Return the whole listing exactly as it stands.

──────────────────────────────

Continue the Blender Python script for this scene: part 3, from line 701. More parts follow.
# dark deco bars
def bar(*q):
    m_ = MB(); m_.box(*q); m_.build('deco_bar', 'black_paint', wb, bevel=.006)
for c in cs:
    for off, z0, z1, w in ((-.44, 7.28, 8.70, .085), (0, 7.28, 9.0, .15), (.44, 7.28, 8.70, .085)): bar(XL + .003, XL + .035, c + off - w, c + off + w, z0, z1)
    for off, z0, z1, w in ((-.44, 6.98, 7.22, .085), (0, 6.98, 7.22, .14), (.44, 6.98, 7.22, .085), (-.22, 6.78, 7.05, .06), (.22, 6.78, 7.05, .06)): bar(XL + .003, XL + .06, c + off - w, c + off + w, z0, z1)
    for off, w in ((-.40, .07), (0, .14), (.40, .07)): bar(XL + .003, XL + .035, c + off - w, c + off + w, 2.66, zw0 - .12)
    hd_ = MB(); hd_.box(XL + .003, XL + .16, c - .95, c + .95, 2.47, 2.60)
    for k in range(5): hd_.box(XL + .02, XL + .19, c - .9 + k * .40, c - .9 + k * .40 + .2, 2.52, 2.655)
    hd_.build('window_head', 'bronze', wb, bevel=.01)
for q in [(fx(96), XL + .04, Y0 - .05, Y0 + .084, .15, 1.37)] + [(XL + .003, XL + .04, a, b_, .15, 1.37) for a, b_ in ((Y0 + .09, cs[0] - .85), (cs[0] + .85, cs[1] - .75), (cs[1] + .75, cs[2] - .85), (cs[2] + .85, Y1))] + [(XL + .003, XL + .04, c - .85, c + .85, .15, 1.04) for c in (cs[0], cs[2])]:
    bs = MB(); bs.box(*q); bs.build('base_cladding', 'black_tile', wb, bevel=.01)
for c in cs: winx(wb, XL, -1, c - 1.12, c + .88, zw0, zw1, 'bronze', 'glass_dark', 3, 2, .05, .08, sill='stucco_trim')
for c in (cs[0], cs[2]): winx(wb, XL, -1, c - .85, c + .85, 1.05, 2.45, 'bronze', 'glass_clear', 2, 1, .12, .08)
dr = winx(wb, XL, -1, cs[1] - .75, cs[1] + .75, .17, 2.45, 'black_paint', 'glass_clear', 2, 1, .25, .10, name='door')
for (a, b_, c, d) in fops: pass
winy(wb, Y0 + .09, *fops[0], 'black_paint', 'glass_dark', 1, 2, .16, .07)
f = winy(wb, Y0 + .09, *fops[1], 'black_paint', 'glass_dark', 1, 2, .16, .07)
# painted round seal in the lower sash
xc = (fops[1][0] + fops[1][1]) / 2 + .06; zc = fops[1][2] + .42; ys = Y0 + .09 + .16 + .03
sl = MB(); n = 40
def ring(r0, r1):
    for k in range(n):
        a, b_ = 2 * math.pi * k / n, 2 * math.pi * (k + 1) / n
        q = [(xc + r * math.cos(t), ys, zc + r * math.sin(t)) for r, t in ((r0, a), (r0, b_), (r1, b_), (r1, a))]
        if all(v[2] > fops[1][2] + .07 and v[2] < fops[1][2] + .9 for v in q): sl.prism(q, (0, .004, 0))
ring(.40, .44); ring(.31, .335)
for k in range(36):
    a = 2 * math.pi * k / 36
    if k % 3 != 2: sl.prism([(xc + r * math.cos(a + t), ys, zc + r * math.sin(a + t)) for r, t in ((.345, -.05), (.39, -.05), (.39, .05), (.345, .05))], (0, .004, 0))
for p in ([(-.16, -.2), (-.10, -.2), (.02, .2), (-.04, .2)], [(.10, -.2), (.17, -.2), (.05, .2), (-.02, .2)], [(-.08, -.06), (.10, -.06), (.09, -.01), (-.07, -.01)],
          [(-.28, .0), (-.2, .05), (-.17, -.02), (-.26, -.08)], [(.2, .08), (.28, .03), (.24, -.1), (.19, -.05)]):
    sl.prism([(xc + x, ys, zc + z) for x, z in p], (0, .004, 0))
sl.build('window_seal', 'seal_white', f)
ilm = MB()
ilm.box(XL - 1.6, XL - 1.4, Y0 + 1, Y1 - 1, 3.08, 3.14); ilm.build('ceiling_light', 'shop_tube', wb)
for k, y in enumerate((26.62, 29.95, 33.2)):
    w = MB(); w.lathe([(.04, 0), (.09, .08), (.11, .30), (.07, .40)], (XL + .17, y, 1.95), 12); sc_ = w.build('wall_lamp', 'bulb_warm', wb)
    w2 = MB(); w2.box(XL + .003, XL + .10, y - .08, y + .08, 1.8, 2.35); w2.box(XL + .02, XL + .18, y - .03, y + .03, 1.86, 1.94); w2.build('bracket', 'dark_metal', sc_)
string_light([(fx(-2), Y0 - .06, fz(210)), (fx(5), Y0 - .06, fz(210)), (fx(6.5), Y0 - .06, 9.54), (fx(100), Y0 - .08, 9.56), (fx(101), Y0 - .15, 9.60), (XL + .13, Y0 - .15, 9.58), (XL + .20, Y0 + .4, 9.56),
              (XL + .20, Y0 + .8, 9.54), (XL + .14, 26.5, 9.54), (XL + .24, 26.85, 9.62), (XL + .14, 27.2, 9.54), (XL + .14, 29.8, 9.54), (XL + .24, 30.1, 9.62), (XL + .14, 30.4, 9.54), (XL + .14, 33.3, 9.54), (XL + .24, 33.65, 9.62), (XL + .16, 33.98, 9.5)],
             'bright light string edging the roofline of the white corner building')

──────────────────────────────

#### [OUTPUT]
Continue the Blender Python script for this scene: part 3, from line 701. More parts follow.
# dark deco bars
def bar(*q):
    m_ = MB(); m_.box(*q); m_.build('deco_bar', 'black_paint', wb, bevel=.006)
for c in cs:
    for off, z0, z1, w in ((-.44, 7.28, 8.70, .085), (0, 7.28, 9.0, .15), (.44, 7.28, 8.70, .085)): bar(XL + .003, XL + .035, c + off - w, c + off + w, z0, z1)
    for off, z0, z1, w in ((-.44, 6.98, 7.22, .085), (0, 6.98, 7.22, .14), (.44, 6.98, 7.22, .085), (-.22, 6.78, 7.05, .06), (.22, 6.78, 7.05, .06)): bar(XL + .003, XL + .06, c + off - w, c + off + w, z0, z1)
    for off, w in ((-.40, .07), (0, .14), (.40, .07)): bar(XL + .003, XL + .035, c + off - w, c + off + w, 2.66, zw0 - .12)
    hd_ = MB(); hd_.box(XL + .003, XL + .16, c - .95, c + .95, 2.47, 2.60)
    for k in range(5): hd_.box(XL + .02, XL + .19, c - .9 + k * .40, c - .9 + k * .40 + .2, 2.52, 2.655)
    hd_.build('window_head', 'bronze', wb, bevel=.01)
for q in [(fx(96), XL + .04, Y0 - .05, Y0 + .084, .15, 1.37)] + [(XL + .003, XL + .04, a, b_, .15, 1.37) for a, b_ in ((Y0 + .09, cs[0] - .85), (cs[0] + .85, cs[1] - .75), (cs[1] + .75, cs[2] - .85), (cs[2] + .85, Y1))] + [(XL + .003, XL + .04, c - .85, c + .85, .15, 1.04) for c in (cs[0], cs[2])]:
    bs = MB(); bs.box(*q); bs.build('base_cladding', 'black_tile', wb, bevel=.01)
for c in cs: winx(wb, XL, -1, c - 1.12, c + .88, zw0, zw1, 'bronze', 'glass_dark', 3, 2, .05, .08, sill='stucco_trim')
for c in (cs[0], cs[2]): winx(wb, XL, -1, c - .85, c + .85, 1.05, 2.45, 'bronze', 'glass_clear', 2, 1, .12, .08)
dr = winx(wb, XL, -1, cs[1] - .75, cs[1] + .75, .17, 2.45, 'black_paint', 'glass_clear', 2, 1, .25, .10, name='door')
for (a, b_, c, d) in fops: pass
winy(wb, Y0 + .09, *fops[0], 'black_paint', 'glass_dark', 1, 2, .16, .07)
f = winy(wb, Y0 + .09, *fops[1], 'black_paint', 'glass_dark', 1, 2, .16, .07)
# painted round seal in the lower sash
xc = (fops[1][0] + fops[1][1]) / 2 + .06; zc = fops[1][2] + .42; ys = Y0 + .09 + .16 + .03
sl = MB(); n = 40
def ring(r0, r1):
    for k in range(n):
        a, b_ = 2 * math.pi * k / n, 2 * math.pi * (k + 1) / n
        q = [(xc + r * math.cos(t), ys, zc + r * math.sin(t)) for r, t in ((r0, a), (r0, b_), (r1, b_), (r1, a))]
        if all(v[2] > fops[1][2] + .07 and v[2] < fops[1][2] + .9 for v in q): sl.prism(q, (0, .004, 0))
ring(.40, .44); ring(.31, .335)
for k in range(36):
    a = 2 * math.pi * k / 36
    if k % 3 != 2: sl.prism([(xc + r * math.cos(a + t), ys, zc + r * math.sin(a + t)) for r, t in ((.345, -.05), (.39, -.05), (.39, .05), (.345, .05))], (0, .004, 0))
for p in ([(-.16, -.2), (-.10, -.2), (.02, .2), (-.04, .2)], [(.10, -.2), (.17, -.2), (.05, .2), (-.02, .2)], [(-.08, -.06), (.10, -.06), (.09, -.01), (-.07, -.01)],
          [(-.28, .0), (-.2, .05), (-.17, -.02), (-.26, -.08)], [(.2, .08), (.28, .03), (.24, -.1), (.19, -.05)]):
    sl.prism([(xc + x, ys, zc + z) for x, z in p], (0, .004, 0))
sl.build('window_seal', 'seal_white', f)
ilm = MB()
ilm.box(XL - 1.6, XL - 1.4, Y0 + 1, Y1 - 1, 3.08, 3.14); ilm.build('ceiling_light', 'shop_tube', wb)
for k, y in enumerate((26.62, 29.95, 33.2)):
    w = MB(); w.lathe([(.04, 0), (.09, .08), (.11, .30), (.07, .40)], (XL + .17, y, 1.95), 12); sc_ = w.build('wall_lamp', 'bulb_warm', wb)
    w2 = MB(); w2.box(XL + .003, XL + .10, y - .08, y + .08, 1.8, 2.35); w2.box(XL + .02, XL + .18, y - .03, y + .03, 1.86, 1.94); w2.build('bracket', 'dark_metal', sc_)
string_light([(fx(-2), Y0 - .06, fz(210)), (fx(5), Y0 - .06, fz(210)), (fx(6.5), Y0 - .06, 9.54), (fx(100), Y0 - .08, 9.56), (fx(101), Y0 - .15, 9.60), (XL + .13, Y0 - .15, 9.58), (XL + .20, Y0 + .4, 9.56),
              (XL + .20, Y0 + .8, 9.54), (XL + .14, 26.5, 9.54), (XL + .24, 26.85, 9.62), (XL + .14, 27.2, 9.54), (XL + .14, 29.8, 9.54), (XL + .24, 30.1, 9.62), (XL + .14, 30.4, 9.54), (XL + .14, 33.3, 9.54), (XL + .24, 33.65, 9.62), (XL + .16, 33.98, 9.5)],
             'bright light string edging the roofline of the white corner building')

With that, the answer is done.